* EXERCISE OBJECTIVE
Return the count of lines with the string "scene" in them, and nothing else.

========================================================================

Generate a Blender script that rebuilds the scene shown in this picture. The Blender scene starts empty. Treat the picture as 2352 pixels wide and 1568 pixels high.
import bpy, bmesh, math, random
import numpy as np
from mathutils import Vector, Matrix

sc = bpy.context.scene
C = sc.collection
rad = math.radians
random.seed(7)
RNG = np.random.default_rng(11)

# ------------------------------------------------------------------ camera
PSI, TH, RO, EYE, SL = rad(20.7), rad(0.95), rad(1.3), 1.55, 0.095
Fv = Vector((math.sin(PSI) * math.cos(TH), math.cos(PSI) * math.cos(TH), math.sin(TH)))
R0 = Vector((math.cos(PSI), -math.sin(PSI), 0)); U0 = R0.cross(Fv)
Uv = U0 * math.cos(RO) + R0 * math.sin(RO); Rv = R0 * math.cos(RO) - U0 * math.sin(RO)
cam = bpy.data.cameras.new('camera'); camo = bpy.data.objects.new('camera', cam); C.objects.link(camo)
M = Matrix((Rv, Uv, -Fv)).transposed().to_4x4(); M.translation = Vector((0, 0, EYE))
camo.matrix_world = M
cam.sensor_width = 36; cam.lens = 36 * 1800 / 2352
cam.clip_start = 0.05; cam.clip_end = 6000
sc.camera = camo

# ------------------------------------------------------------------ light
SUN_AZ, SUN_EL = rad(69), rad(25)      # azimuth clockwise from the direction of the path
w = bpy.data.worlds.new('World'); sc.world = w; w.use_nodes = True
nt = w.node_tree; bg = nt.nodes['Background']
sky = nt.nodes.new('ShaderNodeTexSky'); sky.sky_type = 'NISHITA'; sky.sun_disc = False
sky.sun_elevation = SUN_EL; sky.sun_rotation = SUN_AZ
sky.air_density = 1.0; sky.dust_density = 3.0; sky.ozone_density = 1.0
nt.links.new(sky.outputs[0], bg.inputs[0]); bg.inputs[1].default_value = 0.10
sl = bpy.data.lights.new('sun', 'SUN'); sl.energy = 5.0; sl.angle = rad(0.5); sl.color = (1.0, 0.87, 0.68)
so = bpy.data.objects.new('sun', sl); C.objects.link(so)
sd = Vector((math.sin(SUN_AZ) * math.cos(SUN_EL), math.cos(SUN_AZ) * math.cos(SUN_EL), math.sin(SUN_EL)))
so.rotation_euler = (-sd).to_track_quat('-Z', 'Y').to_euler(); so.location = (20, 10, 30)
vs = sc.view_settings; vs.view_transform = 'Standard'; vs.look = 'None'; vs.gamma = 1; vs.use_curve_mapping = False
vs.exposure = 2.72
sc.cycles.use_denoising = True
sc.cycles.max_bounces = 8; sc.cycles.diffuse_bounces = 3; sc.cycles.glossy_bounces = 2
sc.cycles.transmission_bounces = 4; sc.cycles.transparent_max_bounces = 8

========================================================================

* WRITTEN RESPONSE
2